The Nigerian military has arrested Usman Modu Tella, an 11-year-old boy, on suspicions that he had been trained to perform a suicide bombing in the service of Islamic State-affiliated terror group Boko Haram.
“Preliminary investigation revealed that the suspect was from Bama town and is among four other children trained for suicide bombing by the Boko Haram terrorists,” Sani Usman, Nigerian military spokesman, told reporters Thursday. He noted that the other three children are believed to have committed their suicide bombings already, and thus no longer pose a threat to the country.
“The apprehension of the suspects is a boost to the fight against terrorism and insurgency in that they were assisting with investigation that would lead to the arrest of more suspected terrorists in the camp and elsewhere,” Usman asserted. He added that they confirmed they had found the right suspect after Tella positively identified a number of senior Boko Haram officials as people with whom he had interacted in the past.
Tella was ranked 82 in a list of top 100 Boko Haram threats to Nigeria released by the military in October.
While the military did not confirm who the other three children were, Boko Haram has increasingly relied on brainwashed child suicide bombers to kill civilians in public areas, particularly in northeastern Borno State and near the border areas with Chad, Niger, and Cameroon. The Agence France-Presse reports that four teen girls committed a suicide bombing on November 21 in Cameroon. Those assailants were believed to be between 13 and 15 years of age.
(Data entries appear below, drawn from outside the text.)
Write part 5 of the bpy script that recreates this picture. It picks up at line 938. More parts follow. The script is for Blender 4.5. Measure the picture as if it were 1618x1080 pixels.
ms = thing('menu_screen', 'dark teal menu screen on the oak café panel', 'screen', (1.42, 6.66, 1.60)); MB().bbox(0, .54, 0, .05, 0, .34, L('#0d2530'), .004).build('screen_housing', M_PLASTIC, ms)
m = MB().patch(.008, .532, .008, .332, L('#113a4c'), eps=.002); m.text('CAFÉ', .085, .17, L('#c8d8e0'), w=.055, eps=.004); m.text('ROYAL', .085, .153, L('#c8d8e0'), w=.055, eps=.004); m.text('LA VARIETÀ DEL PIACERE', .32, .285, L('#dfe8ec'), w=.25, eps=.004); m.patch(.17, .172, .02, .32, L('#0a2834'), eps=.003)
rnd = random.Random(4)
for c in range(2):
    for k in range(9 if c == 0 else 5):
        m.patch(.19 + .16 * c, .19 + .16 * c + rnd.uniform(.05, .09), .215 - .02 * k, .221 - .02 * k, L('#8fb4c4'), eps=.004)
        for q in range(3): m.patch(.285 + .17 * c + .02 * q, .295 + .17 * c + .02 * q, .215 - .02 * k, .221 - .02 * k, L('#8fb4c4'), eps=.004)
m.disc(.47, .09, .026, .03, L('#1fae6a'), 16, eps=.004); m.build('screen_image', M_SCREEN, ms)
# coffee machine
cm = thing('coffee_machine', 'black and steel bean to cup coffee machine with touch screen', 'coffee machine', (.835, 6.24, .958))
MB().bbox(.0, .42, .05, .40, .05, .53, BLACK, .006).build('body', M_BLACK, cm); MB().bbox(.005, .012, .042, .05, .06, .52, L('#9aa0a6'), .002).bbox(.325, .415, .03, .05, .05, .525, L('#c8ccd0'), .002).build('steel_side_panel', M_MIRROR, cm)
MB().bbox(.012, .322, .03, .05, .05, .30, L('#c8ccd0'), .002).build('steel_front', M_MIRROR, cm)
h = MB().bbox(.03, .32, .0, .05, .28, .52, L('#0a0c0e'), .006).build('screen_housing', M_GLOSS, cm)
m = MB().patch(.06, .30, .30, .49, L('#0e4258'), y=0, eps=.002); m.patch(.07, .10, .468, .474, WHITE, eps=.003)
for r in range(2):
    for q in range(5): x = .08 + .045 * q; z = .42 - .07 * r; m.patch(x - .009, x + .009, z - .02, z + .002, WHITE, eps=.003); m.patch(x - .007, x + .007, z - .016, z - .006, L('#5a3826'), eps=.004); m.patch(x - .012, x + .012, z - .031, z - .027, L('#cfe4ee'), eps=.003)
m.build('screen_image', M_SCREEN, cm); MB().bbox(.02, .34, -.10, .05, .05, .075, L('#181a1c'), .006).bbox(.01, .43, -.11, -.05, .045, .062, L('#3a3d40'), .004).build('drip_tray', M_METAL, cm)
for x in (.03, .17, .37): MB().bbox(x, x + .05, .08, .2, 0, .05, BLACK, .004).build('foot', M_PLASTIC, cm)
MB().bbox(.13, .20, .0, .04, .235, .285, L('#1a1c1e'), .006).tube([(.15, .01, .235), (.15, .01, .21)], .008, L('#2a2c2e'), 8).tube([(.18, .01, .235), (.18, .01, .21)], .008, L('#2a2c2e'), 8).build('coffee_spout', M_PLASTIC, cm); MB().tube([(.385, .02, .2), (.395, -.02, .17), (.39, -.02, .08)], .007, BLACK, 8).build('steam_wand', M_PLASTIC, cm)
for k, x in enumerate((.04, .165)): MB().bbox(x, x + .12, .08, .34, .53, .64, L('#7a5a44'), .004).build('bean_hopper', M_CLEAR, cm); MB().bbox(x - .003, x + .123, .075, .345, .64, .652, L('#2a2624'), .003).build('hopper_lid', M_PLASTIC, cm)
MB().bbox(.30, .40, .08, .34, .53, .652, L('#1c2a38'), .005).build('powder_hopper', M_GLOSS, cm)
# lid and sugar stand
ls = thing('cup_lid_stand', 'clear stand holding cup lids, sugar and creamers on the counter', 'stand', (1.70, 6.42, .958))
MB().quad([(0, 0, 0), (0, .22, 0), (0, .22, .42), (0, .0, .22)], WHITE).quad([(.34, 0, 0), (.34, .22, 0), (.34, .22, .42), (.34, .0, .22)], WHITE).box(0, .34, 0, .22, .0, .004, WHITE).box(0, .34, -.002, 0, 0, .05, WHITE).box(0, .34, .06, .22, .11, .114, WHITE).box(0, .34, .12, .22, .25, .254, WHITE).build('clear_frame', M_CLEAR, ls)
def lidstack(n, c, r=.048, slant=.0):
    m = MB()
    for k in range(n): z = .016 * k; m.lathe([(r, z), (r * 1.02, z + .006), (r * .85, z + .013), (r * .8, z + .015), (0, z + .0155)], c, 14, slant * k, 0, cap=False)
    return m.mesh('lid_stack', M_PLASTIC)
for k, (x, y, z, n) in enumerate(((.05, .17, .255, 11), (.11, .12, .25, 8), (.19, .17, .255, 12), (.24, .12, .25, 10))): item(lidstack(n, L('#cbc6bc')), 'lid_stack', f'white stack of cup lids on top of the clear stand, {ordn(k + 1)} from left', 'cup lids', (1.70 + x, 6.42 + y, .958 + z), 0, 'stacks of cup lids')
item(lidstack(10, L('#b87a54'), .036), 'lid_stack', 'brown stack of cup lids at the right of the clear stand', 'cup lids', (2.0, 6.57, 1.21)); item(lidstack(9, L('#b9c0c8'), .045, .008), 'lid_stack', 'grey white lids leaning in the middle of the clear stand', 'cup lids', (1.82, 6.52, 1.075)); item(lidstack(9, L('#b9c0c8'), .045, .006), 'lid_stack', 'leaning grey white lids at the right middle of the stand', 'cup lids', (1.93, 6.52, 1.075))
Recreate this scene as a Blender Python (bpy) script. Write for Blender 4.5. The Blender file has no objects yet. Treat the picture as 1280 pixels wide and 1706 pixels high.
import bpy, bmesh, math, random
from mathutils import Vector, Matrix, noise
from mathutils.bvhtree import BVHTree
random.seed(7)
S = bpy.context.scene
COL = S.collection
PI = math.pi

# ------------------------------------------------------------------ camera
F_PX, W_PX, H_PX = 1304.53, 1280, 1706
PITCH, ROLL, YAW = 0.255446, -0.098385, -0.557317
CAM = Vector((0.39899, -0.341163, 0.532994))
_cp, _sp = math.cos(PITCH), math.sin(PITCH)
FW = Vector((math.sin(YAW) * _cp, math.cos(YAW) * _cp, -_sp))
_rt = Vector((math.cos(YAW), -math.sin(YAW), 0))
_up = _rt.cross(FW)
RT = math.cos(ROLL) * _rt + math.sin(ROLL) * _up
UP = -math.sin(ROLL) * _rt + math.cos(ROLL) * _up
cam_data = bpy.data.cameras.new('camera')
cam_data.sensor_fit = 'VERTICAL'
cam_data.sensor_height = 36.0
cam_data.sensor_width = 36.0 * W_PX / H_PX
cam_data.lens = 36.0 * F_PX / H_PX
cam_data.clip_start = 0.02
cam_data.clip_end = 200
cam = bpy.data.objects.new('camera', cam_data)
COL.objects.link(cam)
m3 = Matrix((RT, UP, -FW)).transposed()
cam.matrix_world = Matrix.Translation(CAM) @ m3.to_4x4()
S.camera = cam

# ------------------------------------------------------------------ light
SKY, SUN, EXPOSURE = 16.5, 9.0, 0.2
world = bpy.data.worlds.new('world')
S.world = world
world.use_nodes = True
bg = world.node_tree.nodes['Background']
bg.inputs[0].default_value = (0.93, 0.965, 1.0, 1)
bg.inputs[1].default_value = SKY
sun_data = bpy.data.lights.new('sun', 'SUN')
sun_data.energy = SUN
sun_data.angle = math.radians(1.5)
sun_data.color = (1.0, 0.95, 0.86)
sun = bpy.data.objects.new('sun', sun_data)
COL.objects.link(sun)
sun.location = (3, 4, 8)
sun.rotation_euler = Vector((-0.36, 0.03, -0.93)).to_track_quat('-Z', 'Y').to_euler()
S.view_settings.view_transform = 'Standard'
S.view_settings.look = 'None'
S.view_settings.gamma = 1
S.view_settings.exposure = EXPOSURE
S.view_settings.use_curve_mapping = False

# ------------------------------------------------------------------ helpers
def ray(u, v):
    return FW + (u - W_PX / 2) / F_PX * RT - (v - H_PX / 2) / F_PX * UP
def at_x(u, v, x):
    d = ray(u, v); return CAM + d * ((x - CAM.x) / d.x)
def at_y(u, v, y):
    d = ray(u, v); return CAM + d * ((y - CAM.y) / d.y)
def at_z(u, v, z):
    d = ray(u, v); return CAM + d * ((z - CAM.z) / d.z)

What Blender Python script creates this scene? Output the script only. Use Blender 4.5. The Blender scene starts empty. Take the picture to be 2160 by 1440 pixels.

Three days earlier, an 11-year-old girl and 18-year-old woman committed similar attacks in Kano, northern Nigeria.
While Nigerian authorities have repeatedly asserted that Boko Haram’s resorting to such attacks and horseback raids of villages difficult for law enforcement to reach are signs that the group has been weakened and is using “desperate” tactics, the use of young girls as suicide bombers is not a new feature in the tenure of President Muhammadu Buhari, elected in April. In January of this year, a ten-year-old girl blew herself up in Maiduguri, Borno state, the home city of Boko Haram leadership. Since being elected, Buhari has moved the nation’s military headquarters to Maiduguri from Abuja, the nation’s capital.
Buhari vowed to end Boko Haram as an organization by December 2015, though that goal appears far from reach. Rather than becoming a diminished presence in Nigeria, the group has expanded its range since pledging allegiance to Islamic State Caliph Abu Bakr al-Baghdadi into Cameroon, Chad, and Niger. They are especially active in the Lake Chad area.
The military is counting on help from local vigilante groups in the more remote locations near Boko Haram’s base in the dense Sambisa forest. On Friday, a group of 100 local hunters in Kaduna state, more than 400 miles from Maiduguri, volunteered to join the military in the fight against Boko Haram, appearing at a local government office armed and prepared to travel east. Borno and Yobe vigilantes have also done their part to protect villages from Boko Haram, though they are often outnumbered and caught by surprise in Boko Haram’s midnight raids.